Beyond the limit of human imagination

By our correspondents
April 26, 2017

LAHORE

Royaat Gallery’s latest show features fantastic works by the Italian painter, Maurizio Bosheri. 

Bosheri’s work is not only a testament to the wonder of nature, but also reflects a transcendent beauty, one that extends the limits of man’s imagination. Bosheri’s work seeks to capture and depict man’s awe of nature. Bosheri draws from a vibrant colour palate evocative of hyperrealism. In this exhibit, particularly striking is his depiction of the Princess Stephanie's Astrapia Bird. He casts its spectacular plums in the same transcendent glow as angel wings. Instead of depicting the bird in the backdrop of the horizon, he paints it against a resplendent green, buzzing with the most fantastical forms and symbols of life, some that are airborne and others that may very well swim in the primordial ocean depths. His ability to merge environments is what allows him to depict nature not as we see with our natural eye but instead through our mind’s eye.
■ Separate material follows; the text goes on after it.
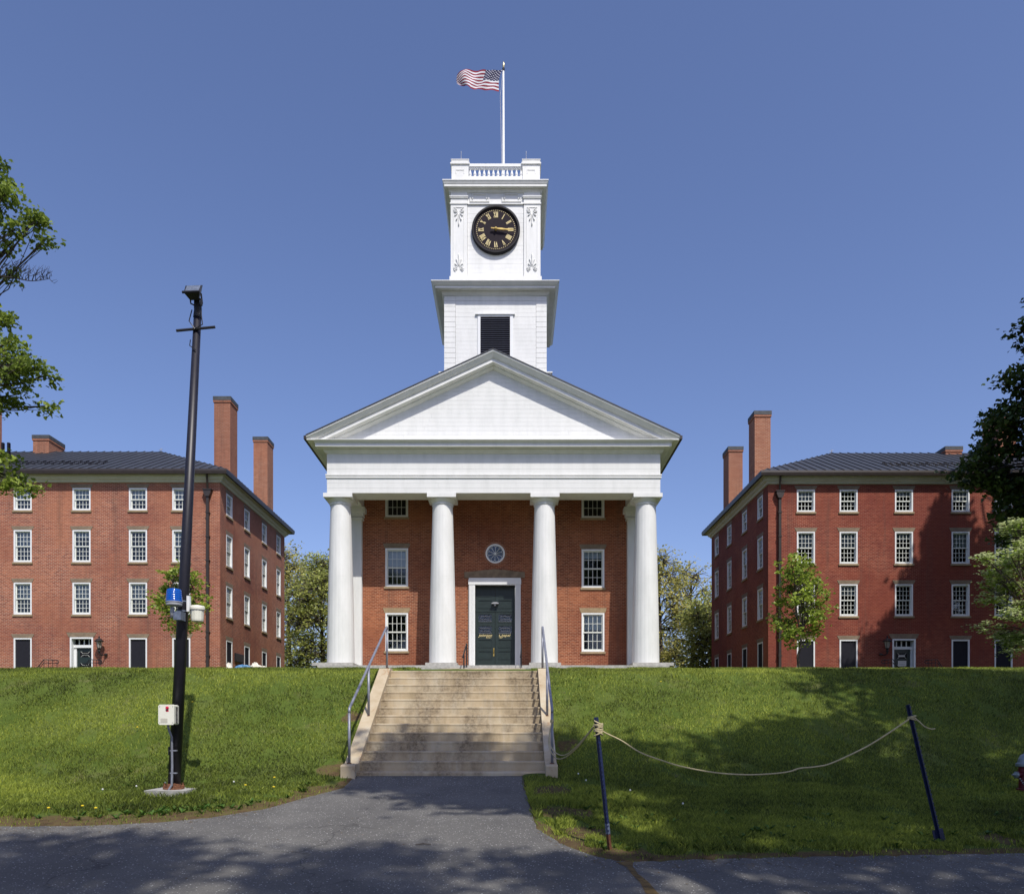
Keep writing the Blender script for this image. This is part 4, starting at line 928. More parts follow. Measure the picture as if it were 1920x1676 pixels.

 Bosheri’s paintings often depict a creature that has captured the human imagination, a marvel of evolution and the fastest land mammal in the world, the Cheetah. By placing him in a magical realm, Bosheri seeks to restore the mystique and awe of nature, a relationship that we have lost with the increasing encroachment of humans on nature and the commercial use of Cheetah print in ubiquitous novelty items.

 Bosheri’s unique ability to bring together new dimensions of nature is also evident in his juxtaposition of mystical animals that ordinarily would not inhabit the same space in nature. For instance, his birds of paradise hover close above the cheetah’s head, a harmony frozen in time that would be instantaneously shattered by motion. However, in his illustration, Bosheri suspends these creatures in space and time, as if he had woven together a different reality—one that allows us to appreciate their timeless beauty.

 Bosheri’s figures have myriad layers—an underlying layer through which he creates luminesces or what he calls the “flash effect” through the use of an airbrush. Then, he outlines the image using oils and acrylic—an overlay that allows him to capture nature’s magic. And, he synthesizes the two through his use of decorative symbols, drawing on ancient ritualistic symbols—a dimension that highlights the mystical in nature. In his way, he reminds the viewers to preserve nature, as it is precious and increasingly under threat.

 Maurizio Boscheri is a self-taught artist and his works are displayed in American, Asian, and European collections. Bosheri’s painting will be on display from April 26, to May 10, 2017 from 11pm-7pm and by appointment.